A Summer Coffeehouse Recital

Last night my studio had our final Summer performance for the first time at a coffeehouse!

(My summer session only ran from the last week of May through July 18 this year because the last two weeks of July I’m away at NCKP and Joy Morin’s Piano Teacher Retreat.)

Summer lessons are optional in my studio and while most years I have around 70% of my students still take summer lessons, this year was a lot less.

(That was OK with me though, because I was planning on taking a Sabbatical Summer but since our house was not finished, I decided to continue to teach but really needed a lighter load – both for a little breather, and to have time to work on the house.)

I had fourteen students taking lessons but four of them were siblings that I did as a group class. Six students played in our summer recital.

Most years, when I have a lot more students, I’ve done an outdoor picnic which has always been great. With a lot fewer students performing, I wanted a small but still unique setting.

I was able to rent out a local coffee shop for $30 for the evening and we did a dessert and coffee carry-in.


Food and Fun

Each family brought a dessert to share and I purchased air pots of coffee from the bakery.



In the beginning, I introduced each of the families – especially because we had a couple of families who were new – and encouraged everyone that this was a relaxed performance environment and they could get up and get refills throughout.


Art Contest

Inspired by a recital idea post from Leila Viss, I set up jars filled with pens, pencils, and colored pencils on the tables and we had a little drawing contest.




The owner of the coffeehouse chose the winner – the donut!


I’ve always wanted to do this

Something I’ve read about in the past and have always wanted to do was to include an audience sing. Even though I don’t have a voice studio, singing is a beautiful way, as humans for us to come together and have a joint musical experience. 

I chose three songs that I thought most everyone would know and would enjoy singing:

After each student had gotten up once to play (I had them get up multiple times rather than play all their pieces at once), we sang one song. About halfway through the program, we sang a second, and while the artwork winner was being determined at the close of the program, we sang our final one.

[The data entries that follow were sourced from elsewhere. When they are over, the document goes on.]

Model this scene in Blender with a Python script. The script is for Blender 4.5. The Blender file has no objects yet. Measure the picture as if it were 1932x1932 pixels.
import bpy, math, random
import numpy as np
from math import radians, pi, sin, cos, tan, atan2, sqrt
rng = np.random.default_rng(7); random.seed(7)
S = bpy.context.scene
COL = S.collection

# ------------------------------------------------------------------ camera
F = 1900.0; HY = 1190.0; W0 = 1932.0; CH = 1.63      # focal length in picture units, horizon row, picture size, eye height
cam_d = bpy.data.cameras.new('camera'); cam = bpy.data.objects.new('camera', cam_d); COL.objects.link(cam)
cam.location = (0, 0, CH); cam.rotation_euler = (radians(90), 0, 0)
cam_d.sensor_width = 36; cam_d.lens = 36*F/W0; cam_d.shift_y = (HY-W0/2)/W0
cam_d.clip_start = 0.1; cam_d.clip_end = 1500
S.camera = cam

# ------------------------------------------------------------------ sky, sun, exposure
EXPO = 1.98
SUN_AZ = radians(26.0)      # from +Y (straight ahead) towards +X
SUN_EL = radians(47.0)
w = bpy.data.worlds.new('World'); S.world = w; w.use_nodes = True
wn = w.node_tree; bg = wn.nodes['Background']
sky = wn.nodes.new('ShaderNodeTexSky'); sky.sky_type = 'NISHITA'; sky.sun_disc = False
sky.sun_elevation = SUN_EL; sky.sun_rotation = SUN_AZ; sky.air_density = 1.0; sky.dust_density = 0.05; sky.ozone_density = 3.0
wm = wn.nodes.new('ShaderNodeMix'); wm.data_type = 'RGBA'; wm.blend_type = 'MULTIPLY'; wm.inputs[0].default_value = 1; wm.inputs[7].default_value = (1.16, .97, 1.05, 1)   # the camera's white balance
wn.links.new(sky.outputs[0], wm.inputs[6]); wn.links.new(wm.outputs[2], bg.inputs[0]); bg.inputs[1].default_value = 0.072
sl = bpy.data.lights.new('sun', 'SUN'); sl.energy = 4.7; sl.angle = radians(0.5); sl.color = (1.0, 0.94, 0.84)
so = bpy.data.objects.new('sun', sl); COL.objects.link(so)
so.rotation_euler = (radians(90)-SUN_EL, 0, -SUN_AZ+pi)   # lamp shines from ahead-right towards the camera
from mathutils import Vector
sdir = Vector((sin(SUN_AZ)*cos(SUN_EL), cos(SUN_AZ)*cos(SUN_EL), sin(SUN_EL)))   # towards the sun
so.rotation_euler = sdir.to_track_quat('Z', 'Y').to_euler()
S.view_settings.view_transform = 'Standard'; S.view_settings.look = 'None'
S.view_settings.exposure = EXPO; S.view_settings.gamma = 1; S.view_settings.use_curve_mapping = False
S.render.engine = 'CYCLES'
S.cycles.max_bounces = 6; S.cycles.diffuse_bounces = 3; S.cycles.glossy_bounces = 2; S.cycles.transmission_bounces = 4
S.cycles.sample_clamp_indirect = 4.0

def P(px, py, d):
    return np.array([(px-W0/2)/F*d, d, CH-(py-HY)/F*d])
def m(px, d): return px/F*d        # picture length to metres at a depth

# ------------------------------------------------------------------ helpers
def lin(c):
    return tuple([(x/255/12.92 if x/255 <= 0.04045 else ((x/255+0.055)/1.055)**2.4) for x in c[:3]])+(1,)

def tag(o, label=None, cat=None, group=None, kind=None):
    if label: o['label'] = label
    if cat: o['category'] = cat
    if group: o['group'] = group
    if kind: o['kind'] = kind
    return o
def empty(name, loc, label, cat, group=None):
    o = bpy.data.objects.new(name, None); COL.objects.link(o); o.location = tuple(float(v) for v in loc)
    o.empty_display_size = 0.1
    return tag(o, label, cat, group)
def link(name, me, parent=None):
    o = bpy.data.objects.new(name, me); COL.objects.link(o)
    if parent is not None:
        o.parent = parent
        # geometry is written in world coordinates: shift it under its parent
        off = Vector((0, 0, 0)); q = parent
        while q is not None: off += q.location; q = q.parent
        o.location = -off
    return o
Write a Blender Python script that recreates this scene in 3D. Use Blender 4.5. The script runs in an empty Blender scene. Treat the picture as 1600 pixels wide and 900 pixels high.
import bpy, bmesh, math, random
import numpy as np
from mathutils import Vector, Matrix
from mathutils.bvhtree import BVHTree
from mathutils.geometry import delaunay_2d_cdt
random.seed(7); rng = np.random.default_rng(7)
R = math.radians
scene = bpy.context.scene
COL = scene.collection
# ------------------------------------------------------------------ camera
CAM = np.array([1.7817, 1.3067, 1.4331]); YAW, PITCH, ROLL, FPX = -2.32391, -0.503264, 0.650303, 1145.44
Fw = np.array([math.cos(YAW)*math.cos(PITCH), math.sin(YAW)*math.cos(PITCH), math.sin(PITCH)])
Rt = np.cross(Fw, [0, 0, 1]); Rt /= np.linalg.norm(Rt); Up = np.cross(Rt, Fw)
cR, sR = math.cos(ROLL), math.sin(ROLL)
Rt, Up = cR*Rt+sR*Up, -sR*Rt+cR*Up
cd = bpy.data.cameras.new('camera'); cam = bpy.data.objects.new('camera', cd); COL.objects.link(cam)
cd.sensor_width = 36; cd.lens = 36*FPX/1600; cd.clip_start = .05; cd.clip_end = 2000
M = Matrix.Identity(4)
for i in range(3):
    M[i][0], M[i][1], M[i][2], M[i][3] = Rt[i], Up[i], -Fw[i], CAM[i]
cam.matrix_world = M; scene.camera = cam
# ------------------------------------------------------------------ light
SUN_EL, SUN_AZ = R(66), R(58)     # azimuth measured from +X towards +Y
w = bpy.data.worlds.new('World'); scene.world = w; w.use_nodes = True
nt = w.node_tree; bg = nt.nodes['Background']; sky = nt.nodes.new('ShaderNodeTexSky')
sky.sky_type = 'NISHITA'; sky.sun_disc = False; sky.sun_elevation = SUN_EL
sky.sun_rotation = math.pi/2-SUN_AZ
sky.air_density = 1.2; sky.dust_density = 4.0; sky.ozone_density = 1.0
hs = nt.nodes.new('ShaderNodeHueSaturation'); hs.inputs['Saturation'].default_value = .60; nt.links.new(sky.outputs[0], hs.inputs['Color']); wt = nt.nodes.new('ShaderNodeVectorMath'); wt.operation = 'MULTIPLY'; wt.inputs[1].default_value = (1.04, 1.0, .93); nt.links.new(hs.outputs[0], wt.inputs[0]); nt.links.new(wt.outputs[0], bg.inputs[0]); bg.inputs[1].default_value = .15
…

I felt like this was the perfect venue and everyone really enjoyed it! (Although the video may not give you the complete vibe… 🙂


A Recital-Win

At the end of the night, I heard lots of feedback from both parents and family members attending that they really enjoyed the venue and the whole setup.

One mom, who has two students that just started lessons this summer, said she especially appreciated the relaxed environment for their first performance as it really helped them with their nerves.

I will definitely be doing something like this again!



  • What a great idea! And all the other fun ideas you included for everyone to join in.
    Missed you yesterday !
    You are amazing !!!

  • I absolutely love this idea! I would like to try this venue with my students. Love that it was informal and fun!

    • Hi, Lori. So sorry for the late reply. For some reason, I completely missed seeing your comment! This recital setting is one of those things that after you do it you think…”why didn’t I do that sooner?” LOL. It was definitely something I would recommend!

  • You mentioned that you taught 4 siblings as a group class. How did you do that with different ages and levels ? Was it all the same curriculum ?

    • That particular family had four siblings all starting as beginners that were close in age – like within 6-7 years between the four of them. I hate to say it, but it’s been 3 years since I started those kids and I can’t quite recall what materials I used with them! I only had them in the group class format for a short time so we could cover basics quickly since they were all on the older side. I’m sorry I don’t have a better answer at this time! If my memory comes back regarding what I did, I’ll let you know!